Table 10. Performance of YOLO-fine as compared to YOLOv2 and YOLOv3 on detection of known objects with the appearance of new backgrounds in validation sets: the first background contains residential/semi-urban areas and the second background very dense urban areas. Best results in bold.

Perfomance	Background 1			Background 2
	YOLOv2	YOLOv3	YOLO-Fine	YOLOv2	YOLOv3	YOLO-Fine
car	52.48	70.42	75.23	61.58	77.55	81.32
truck	27.71	56.53	68.08	46.49	55.86	61.29
pickup	49.63	63.74	73.78	32.77	53.02	60.93
tractor	52.23	47.81	68.52	38.67	44.44	41.67
camping	46.62	56.81	62.84	43.49	51.58	62.40
boat	38.76	55.13	63.07	0.93	21.56	22.28
van	19.58	62.26	59.85	8.39	42.44	53.18
other	15.24	32.17	30.79	15.29	2.50	6.61
mAP	37.78	55.68	62.79	30.95	43.37	48.71
Precision	0.59	0.66	0.67	0.60	0.69	0.63
Recall	0.41	0.54	0.68	0.40	0.54	0.65
F1-score	0.48	0.60	0.67	0.48	0.60	0.64

the detection results that were obtained by YOLOv2, YOLOv3 and our YOLO-fine model on the 2 validation sets. We first observe that all detectors led to better results for the first set than for the second set, e.g., with a respective mAP of $62.79\%$ and $48.71\%$ for YOLO-fine. This can be explained by the level of similarity between the background of the validation set and the background of the training set. The rural environment (training set) is more similar to the semi-urban environment (validation set 1) than to the dense urban environment (validation set 2). When comparing the results with those reported in Table 3, where YOLO-fine was achieving a mAP = $68.18\%$ when trained/evaluated on all backgrounds, we can see that introducing new, unseen backgrounds in the validation set led to a loss in performance (i.e., $5.39\%$ for the urban background and $19.47\%$ for the dense urban background). However, when compared to its counterparts YOLOv2 and YOLOv3, YOLO-fine still achieves the best performance with a gain over YOLOv3 of $7.11\%$ on the first background and $5.34\%$ on the second background. YOLO-fine also achieved best results for 6/8 classes from each background. A satisfying accuracy is maintained for the 4 classes “car”, “truck”, “pickup”, and “tractor”, notably on the first background. On the other hand, a significant drop in detection accuracy is observed for the class “other” on which YOLO-fine reached only $6.61\%$ of accuracy with the second background. This class is indeed quite challenging for every detector, since it gathers various objects (bulldozer, agrimotor, plane, helicopter) with various shape and size.

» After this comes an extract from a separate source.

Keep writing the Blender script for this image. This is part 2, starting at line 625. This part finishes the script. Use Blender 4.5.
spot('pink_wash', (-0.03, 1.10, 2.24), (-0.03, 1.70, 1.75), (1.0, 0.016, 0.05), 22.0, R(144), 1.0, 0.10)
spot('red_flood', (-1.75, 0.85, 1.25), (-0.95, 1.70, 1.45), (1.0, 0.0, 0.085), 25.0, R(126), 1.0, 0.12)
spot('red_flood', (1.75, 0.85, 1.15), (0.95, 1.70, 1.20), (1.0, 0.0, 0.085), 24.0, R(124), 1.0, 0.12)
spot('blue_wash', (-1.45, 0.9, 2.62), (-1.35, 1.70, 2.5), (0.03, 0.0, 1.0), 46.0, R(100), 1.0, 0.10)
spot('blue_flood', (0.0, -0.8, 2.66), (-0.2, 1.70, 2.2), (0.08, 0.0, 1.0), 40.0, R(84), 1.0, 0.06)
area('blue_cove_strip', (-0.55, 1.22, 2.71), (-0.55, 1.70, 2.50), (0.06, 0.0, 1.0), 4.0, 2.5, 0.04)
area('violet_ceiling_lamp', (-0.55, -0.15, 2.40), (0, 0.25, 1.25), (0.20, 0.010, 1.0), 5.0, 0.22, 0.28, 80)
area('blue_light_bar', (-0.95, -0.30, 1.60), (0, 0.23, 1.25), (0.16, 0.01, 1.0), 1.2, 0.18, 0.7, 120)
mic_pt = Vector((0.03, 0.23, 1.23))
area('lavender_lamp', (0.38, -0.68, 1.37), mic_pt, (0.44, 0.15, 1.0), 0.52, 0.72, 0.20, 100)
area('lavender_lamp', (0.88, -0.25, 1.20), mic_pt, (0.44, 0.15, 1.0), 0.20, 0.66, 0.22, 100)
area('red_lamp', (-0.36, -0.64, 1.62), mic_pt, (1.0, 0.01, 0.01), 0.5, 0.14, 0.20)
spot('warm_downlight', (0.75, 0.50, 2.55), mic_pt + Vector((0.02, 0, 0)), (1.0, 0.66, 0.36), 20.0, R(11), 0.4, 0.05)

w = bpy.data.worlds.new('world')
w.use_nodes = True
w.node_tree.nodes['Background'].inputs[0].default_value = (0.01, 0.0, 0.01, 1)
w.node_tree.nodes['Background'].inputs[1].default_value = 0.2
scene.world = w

5. Conclusions and Future Works

In this paper, we have presented an enhanced one-stage detection model, named YOLO-fine, to deal with small and very small objects from remote sensing images. Our detector was designed based on the state-of-the-art YOLOv3 with the main purpose of increasing the detection accuracy for small objects while being light and fast to enable real-time prediction within further operational contexts. Our experiments on three public benchmark datasets, namely VEDAI, MUNICH, and XVIEW, demonstrate the overall superiority of our YOLO-fine model over the well-established YOLOv3 solution. Indeed, YOLO-fine provides the best compromise between detection accuracy (highest mAP), network size (smallest weight size), and prediction time (able to perform real-time prediction).

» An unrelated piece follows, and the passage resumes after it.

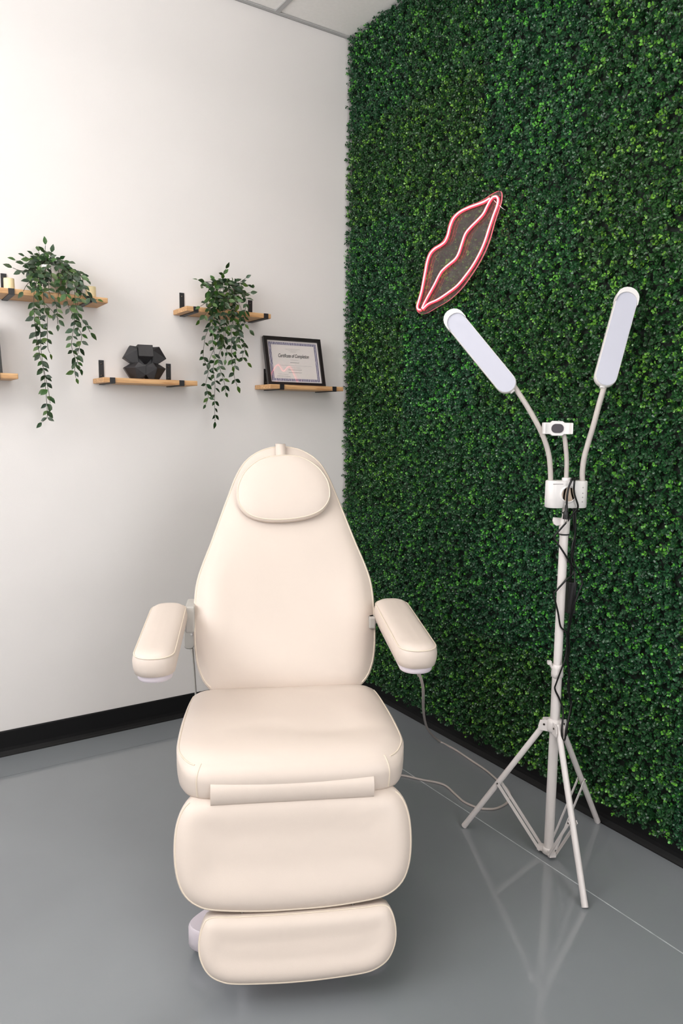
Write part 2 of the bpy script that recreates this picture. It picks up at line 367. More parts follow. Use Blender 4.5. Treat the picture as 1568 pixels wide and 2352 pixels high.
# ------------------------------------------------------------------ boxwood hedge wall
PW, PH = 0.5, 0.468
def hedge_mesh(seed):
    rnd = random.Random(seed); V = []; Fc = []; C = []
    N = 30
    ph = [rnd.uniform(0, 6.28) for _ in range(6)]
    for i in range(N):
        for j in range(N):
            sx = (i+0.5+rnd.uniform(-0.45, 0.45))/N*PW-PW/2; sy = (j+0.5+rnd.uniform(-0.45, 0.45))/N*PH-PH/2
            h = rnd.uniform(0.017, 0.036)
            ax = Vector((rnd.gauss(0, 0.35), rnd.gauss(0, 0.35), 1)).normalized()
            e1 = ax.cross(Vector((0.2, 1, 0.1))).normalized(); e2 = ax.cross(e1)
            patch = 0.5+0.5*math.sin(sx*13+ph[0])*math.sin(sy*11+ph[1])
            pr = rnd.random()
            young = pr < 0.14+0.22*patch
            base = Vector((sx, sy, 0.004))
            rot0 = rnd.uniform(0, 6.28)
            for lv, (hh, cnt, spread) in enumerate(((1.0, 3, 0.55), (0.75, 3, 1.0), (0.45, 3, 1.25))):
                for k in range(cnt):
                    a = rot0+lv*1.05+k*2*math.pi/cnt+rnd.uniform(-0.3, 0.3)
                    d = e1*math.cos(a)+e2*math.sin(a)
                    s_ = spread+rnd.uniform(-0.3, 0.3)
                    dr = (d*math.sin(s_)+ax*math.cos(s_)).normalized()
                    nr = (ax*math.sin(s_)-d*math.cos(s_)).normalized(); sd = dr.cross(nr)
                    p0 = base+ax*(h*hh)+d*0.002
                    Ln = rnd.uniform(0.0095, 0.0135)*(0.85 if lv == 0 else 1); Wd = Ln*rnd.uniform(0.36, 0.44)
                    cup = rnd.uniform(0.12, 0.4)*Wd
                    o = len(V)
                    V += [p0, p0+dr*Ln*0.3+sd*Wd*0.8+nr*cup, p0+dr*Ln*0.3-sd*Wd*0.8+nr*cup,
                          p0+dr*Ln*0.72+sd*Wd+nr*cup, p0+dr*Ln*0.72-sd*Wd+nr*cup, p0+dr*Ln, p0+dr*Ln*0.5]
                    Fc += [(o, o+6, o+1), (o, o+2, o+6), (o+1, o+6, o+3), (o+2, o+4, o+6), (o+3, o+6, o+5), (o+6, o+4, o+5)]
                    if young and rnd.random() < (0.75, 0.5, 0.1)[lv]:
                        t = rnd.uniform(0.35, 1.0); c = (0.035+0.10*t, 0.16+0.28*t, 0.024+0.025*t)
                    else:
                        t = rnd.random(); c = (0.007+0.022*t, 0.042+0.075*t, 0.015+0.022*t)
                    C += [c]*7
    me = bpy.data.meshes.new('boxwood_leaves'); me.from_pydata([tuple(v) for v in V], [], Fc); me.update()
    me.polygons.foreach_set('use_smooth', [True]*len(Fc))
    at = me.color_attributes.new('leafcol', 'FLOAT_COLOR', 'POINT')
    at.data.foreach_set('color', [q for c in C for q in (c[0], c[1], c[2], 1.0)])
    me.materials.append(MT['hedge_leaf'])
    return me
hedge = thing('hedge_wall', 'artificial boxwood hedge panels covering the whole right wall', 'hedge', (0, 0, 0.085))
variants = [hedge_mesh(100+k) for k in range(4)]
mb = MB(); mb.box((-PW/2+0.002, -PH/2+0.002, -0.006), (PW/2-0.002, PH/2-0.002, 0.003)); back_me = mb.mesh('hedge_panel'); back_me.materials.append(MT['hedge_mat'])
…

While YOLO-fine brings promising results, some issues still remain and call for further research. First, as already mentioned, YOLO-fine focuses on small and very small objects, while its performances on medium and large objects remains comparable to YOLOv3, but with a slower prediction speed. In other words, YOLO-fine might not be the best choice if the sought objects have a very wide range of sizes. This bottleneck could be solved by making a transparent pass between YOLO-fine and YOLOv3 in the same model, allowing for an efficient detection of objects from very small sizes to very large sizes. Second, our investigation related to the behavior of YOLO-fine when dealing with new background appearances has provided some preliminary good results, but it remains limited to the proposed split made on the VEDAI dataset. It would be interesting to explore further this issue and consider other datasets where the difference between backgrounds in training and test scenes could be more significant. Finally, because EO sensors usually provided (close to) nadir views of the observed scenes, rotation invariance is a useful property for object detection in remote sensing. Thus, we aim to integrate the oriented bounding boxes’ principle into YOLO-fine.